Aunque ya la había anunciado hace algunos años, el ahora vicepresidente del Gobierno Pablo Iglesias acaba de rescatar la propuesta de un salario universal para todos los españoles, trabajen o no. La idea -algo más matizada- de una renta mínima para los hogares no es mala, ni mucho menos; siempre que haya cuartos para pagarla.

La propuesta recuerda un poco a la táctica de cierto entrenador que instruía a sus jugadores sobre la necesidad de que los dos defensas de contención apoyasen a los tres medios centros, apoyados por dos laterales, de modo que la pelota llegase con facilidad a los dos interiores, al media punta y a los tres delanteros.

Se cuenta que un entonces joven Di Stéfano levantó la mano con gesto escéptico. "¿Sí, Alfredo? ¿Tiene alguna duda?", le preguntó el técnico. "No, no", dijo el jugador. "A mí la táctica me parece perfecta. Lo que me pregunto es quién va a distraer al árbitro para que no se entere de que jugamos trece en vez de once".

Más o menos, eso es lo que sucede con la renta mínima, o básica, o universal que garantizará a todos los españoles el cobro de una paga aun en el desdichado caso de que carezcan de empleo y de subsidio alguno. Nadie duda de la justicia de la medida, pero tampoco está claro de dónde va a salir el dinero para sufragarla antes de que se entere el árbitro de la UE.

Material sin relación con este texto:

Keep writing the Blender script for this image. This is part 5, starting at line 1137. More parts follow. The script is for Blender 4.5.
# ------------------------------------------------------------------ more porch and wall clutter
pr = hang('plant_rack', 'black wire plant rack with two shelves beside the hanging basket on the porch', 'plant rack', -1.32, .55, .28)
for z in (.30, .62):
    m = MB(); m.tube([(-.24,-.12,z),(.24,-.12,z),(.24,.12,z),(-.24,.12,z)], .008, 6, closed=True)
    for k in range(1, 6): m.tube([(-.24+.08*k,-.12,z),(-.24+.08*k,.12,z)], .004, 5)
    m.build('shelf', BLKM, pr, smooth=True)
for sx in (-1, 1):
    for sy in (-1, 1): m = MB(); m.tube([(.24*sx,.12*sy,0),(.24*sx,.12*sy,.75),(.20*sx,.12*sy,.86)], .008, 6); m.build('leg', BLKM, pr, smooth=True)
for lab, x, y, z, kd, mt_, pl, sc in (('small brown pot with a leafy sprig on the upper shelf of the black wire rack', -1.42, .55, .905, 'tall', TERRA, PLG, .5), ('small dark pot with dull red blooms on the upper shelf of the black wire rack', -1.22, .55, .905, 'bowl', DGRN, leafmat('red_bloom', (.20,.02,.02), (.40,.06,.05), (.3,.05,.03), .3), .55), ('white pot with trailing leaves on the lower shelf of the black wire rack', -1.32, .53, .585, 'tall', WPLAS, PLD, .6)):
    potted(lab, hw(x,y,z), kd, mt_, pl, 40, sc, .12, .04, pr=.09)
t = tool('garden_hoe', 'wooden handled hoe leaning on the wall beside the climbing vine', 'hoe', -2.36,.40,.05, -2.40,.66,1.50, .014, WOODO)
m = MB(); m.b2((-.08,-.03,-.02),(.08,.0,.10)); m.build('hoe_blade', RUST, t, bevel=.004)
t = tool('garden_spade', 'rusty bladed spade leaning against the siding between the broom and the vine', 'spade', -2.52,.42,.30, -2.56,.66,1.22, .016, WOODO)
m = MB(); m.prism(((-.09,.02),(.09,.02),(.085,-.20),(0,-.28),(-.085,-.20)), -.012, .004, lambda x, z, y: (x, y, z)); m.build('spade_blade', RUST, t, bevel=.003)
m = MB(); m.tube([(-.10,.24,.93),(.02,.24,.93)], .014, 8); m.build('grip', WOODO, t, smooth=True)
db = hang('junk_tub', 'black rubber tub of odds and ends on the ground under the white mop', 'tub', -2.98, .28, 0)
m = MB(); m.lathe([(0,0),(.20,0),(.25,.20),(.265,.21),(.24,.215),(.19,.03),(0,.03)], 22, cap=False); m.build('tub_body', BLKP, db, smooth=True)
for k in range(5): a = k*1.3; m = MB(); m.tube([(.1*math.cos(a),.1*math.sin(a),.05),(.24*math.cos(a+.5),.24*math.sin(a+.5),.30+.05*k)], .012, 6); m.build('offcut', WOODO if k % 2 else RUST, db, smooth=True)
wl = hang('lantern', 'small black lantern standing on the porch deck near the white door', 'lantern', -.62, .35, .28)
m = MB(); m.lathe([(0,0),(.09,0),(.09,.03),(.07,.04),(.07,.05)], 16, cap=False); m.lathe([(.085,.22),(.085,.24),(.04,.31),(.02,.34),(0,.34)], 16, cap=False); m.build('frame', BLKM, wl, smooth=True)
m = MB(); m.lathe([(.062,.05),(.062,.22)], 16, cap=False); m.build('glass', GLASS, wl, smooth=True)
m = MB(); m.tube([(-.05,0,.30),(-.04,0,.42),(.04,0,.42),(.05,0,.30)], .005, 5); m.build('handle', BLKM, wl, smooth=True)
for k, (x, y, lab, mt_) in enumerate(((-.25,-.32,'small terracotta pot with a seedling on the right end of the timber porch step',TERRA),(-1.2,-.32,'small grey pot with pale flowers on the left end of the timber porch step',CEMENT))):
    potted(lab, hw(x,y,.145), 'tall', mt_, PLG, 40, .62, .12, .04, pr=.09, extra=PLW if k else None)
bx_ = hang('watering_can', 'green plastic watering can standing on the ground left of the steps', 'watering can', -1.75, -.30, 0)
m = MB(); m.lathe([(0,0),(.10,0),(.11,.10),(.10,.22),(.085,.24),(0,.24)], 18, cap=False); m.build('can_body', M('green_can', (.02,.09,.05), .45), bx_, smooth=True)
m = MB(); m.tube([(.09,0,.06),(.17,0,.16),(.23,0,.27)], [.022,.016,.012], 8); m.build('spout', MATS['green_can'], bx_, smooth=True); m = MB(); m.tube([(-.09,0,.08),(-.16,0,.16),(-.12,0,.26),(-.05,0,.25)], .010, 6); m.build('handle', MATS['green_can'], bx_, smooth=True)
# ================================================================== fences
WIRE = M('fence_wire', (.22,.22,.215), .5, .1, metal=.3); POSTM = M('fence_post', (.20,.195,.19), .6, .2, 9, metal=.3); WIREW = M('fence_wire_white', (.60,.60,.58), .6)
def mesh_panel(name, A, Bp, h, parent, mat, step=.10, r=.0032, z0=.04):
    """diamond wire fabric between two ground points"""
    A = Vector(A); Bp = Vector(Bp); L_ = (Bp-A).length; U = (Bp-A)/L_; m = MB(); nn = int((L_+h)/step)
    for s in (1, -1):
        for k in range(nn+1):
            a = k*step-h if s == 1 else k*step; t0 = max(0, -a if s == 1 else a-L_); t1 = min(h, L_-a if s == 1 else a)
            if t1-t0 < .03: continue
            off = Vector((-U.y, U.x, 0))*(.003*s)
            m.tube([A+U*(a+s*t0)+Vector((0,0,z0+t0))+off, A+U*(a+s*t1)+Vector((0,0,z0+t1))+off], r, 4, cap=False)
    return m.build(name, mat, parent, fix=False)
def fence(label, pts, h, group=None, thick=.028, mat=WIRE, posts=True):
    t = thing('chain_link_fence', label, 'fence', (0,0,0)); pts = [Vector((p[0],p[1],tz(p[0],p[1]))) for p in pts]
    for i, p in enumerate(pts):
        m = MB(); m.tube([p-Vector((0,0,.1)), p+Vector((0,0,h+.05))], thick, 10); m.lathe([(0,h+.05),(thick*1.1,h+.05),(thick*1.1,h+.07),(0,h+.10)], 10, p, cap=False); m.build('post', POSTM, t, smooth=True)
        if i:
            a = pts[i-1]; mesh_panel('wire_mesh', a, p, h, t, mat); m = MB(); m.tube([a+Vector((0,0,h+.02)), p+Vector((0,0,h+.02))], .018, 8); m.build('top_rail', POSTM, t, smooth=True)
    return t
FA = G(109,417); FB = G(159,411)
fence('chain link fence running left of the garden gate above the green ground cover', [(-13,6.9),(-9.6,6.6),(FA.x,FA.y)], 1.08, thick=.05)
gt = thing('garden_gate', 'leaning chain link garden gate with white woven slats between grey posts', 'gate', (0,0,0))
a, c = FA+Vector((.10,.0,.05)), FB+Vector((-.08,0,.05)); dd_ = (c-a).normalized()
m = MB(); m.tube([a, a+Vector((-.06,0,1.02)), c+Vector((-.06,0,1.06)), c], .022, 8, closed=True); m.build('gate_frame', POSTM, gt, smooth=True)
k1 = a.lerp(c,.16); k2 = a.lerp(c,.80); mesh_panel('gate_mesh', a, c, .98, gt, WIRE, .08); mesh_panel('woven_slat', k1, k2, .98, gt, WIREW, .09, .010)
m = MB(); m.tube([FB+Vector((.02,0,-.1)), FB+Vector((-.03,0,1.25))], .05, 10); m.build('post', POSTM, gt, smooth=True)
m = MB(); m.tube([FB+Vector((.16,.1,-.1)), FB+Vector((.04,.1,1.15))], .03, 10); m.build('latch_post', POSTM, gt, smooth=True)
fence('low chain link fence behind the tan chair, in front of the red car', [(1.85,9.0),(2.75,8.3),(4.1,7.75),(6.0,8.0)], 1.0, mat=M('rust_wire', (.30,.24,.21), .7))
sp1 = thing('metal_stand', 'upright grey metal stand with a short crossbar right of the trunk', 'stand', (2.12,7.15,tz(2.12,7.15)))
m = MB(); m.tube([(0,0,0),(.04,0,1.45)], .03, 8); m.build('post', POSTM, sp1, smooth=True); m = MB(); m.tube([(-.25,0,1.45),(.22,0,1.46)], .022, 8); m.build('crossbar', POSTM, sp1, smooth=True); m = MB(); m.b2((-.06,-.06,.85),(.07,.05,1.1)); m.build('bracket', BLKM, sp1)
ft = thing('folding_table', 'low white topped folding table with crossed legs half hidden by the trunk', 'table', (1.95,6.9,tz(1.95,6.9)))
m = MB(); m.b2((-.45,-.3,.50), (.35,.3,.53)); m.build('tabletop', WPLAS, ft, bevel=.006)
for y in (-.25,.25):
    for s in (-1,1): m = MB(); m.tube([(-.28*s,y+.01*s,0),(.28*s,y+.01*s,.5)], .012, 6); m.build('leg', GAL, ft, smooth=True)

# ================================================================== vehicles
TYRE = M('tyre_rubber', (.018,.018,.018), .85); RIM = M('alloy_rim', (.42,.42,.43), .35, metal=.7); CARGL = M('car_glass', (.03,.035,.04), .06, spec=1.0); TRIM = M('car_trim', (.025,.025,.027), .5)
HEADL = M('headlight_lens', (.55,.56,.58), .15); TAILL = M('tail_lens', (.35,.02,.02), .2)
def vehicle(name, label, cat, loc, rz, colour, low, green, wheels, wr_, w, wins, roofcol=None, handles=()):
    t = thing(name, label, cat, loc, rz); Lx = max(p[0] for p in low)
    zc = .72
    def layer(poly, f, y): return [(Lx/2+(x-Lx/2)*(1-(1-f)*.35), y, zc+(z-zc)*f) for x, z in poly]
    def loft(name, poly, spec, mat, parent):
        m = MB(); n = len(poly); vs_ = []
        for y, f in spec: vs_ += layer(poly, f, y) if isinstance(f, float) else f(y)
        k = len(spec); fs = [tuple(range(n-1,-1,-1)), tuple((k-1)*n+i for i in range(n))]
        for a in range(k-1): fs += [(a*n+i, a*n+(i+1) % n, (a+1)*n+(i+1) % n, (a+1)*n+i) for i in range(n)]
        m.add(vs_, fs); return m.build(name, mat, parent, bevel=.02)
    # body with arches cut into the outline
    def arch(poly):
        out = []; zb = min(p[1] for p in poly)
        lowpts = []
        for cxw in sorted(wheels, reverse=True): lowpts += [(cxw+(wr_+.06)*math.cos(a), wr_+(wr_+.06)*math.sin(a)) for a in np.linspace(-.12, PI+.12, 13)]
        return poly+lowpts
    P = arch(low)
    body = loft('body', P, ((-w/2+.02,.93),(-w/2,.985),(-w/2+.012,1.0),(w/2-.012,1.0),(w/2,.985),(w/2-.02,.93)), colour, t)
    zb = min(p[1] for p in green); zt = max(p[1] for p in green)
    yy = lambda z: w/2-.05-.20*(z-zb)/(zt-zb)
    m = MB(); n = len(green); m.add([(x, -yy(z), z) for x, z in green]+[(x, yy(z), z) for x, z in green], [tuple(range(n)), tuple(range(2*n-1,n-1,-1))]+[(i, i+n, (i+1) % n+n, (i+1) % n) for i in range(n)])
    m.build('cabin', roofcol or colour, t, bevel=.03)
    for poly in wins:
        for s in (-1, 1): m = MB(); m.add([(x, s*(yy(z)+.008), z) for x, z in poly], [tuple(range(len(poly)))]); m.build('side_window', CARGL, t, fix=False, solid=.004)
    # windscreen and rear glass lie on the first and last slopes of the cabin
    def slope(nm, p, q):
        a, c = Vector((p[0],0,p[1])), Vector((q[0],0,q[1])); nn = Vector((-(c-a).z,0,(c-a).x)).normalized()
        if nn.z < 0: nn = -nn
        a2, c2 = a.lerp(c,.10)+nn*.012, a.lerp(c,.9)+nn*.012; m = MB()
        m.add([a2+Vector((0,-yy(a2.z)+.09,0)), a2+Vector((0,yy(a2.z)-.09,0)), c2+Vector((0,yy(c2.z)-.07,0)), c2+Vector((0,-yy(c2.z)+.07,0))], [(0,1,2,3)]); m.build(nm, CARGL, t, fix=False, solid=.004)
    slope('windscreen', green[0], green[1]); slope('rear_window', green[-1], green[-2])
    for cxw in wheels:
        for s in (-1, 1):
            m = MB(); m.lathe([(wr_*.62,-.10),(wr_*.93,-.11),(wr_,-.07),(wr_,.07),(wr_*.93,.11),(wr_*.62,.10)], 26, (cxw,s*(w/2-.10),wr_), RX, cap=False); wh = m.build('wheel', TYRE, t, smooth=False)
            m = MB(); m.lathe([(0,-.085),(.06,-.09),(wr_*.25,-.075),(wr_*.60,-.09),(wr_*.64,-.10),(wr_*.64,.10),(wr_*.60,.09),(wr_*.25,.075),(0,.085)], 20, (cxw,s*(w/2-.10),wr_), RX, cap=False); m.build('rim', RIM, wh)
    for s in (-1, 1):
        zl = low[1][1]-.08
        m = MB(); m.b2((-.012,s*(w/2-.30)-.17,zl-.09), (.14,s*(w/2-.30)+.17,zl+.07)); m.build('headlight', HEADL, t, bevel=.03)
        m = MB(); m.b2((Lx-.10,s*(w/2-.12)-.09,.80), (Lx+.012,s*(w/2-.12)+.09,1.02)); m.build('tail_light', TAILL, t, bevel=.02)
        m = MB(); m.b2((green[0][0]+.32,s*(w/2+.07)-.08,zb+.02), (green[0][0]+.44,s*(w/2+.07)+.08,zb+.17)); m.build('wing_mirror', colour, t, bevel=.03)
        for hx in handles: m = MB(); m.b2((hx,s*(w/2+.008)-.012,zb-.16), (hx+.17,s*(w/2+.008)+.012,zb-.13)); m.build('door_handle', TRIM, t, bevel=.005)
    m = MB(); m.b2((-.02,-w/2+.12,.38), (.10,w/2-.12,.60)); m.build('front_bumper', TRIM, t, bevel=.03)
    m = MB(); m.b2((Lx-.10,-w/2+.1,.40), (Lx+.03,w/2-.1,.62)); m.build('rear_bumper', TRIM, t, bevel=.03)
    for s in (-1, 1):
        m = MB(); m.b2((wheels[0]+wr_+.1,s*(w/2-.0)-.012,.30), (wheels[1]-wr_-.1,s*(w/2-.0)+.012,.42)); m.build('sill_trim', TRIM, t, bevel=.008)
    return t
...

No es que la idea parezca mal traída, ahora que la cuarta revolución tecnológica está poniendo patas arriba los tradicionales sistemas de producción y consumo. Allá en la remota y vanguardista China, por ejemplo, se está produciendo ya la sustitución de cientos de miles de trabajadores por robots que hacen la misma labor. Estos ingenios electromecánicos no van a la huelga, ni se sindican, ni piden aumentos de sueldo, con el consiguiente ahorro de costes. Se arreglan con un poco de mantenimiento en sus circuitos informáticos y algo de aceite tres en uno para engrasar sus articulaciones de metal.

Pero ni siquiera hay que ir tan lejos. También aquí, en la España sobreabundante en parados, los robots le quitarán el puesto durante los próximos años a un 12 por ciento de los currantes que todavía disfrutan de un empleo, según un reciente cálculo de la OCDE.

Fácil es deducir que, a medida que los androides vayan ocupando el lugar de los trabajadores en la cadena de producción, se hará necesario buscarles algún ingreso a los cesantes. La lógica del mercado sugiere que no todos podrán reubicarse, dada la alta especialización de los empleos que puedan quedar disponibles para los humanos. El salario universal ayudaría a paliar este inconveniente y a mantener en el mercado de consumidores a aquellos que pierdan su trabajo por la competencia de los autómatas.

Otra cosa es cómo se va a pagar eso, claro está. Se supone que los robots no cotizan a la Seguridad Social, salvo que los gobiernos adopten también alguna disposición en ese sentido. Habría que buscar, por tanto, nuevas fuentes de financiación para atender a los costes -seguramente no pequeños- de un salario para todos los habitantes del país por el mero hecho de estar avecindados en él.

Es de esperar que no le falte imaginación al nuevo Gobierno para vadear este inconveniente. Una paga por estar en casa y sin dar golpe -ese sueño de la Humanidad- bien merece que los gobernantes se esfuercen en ponerla en práctica. Pero ya.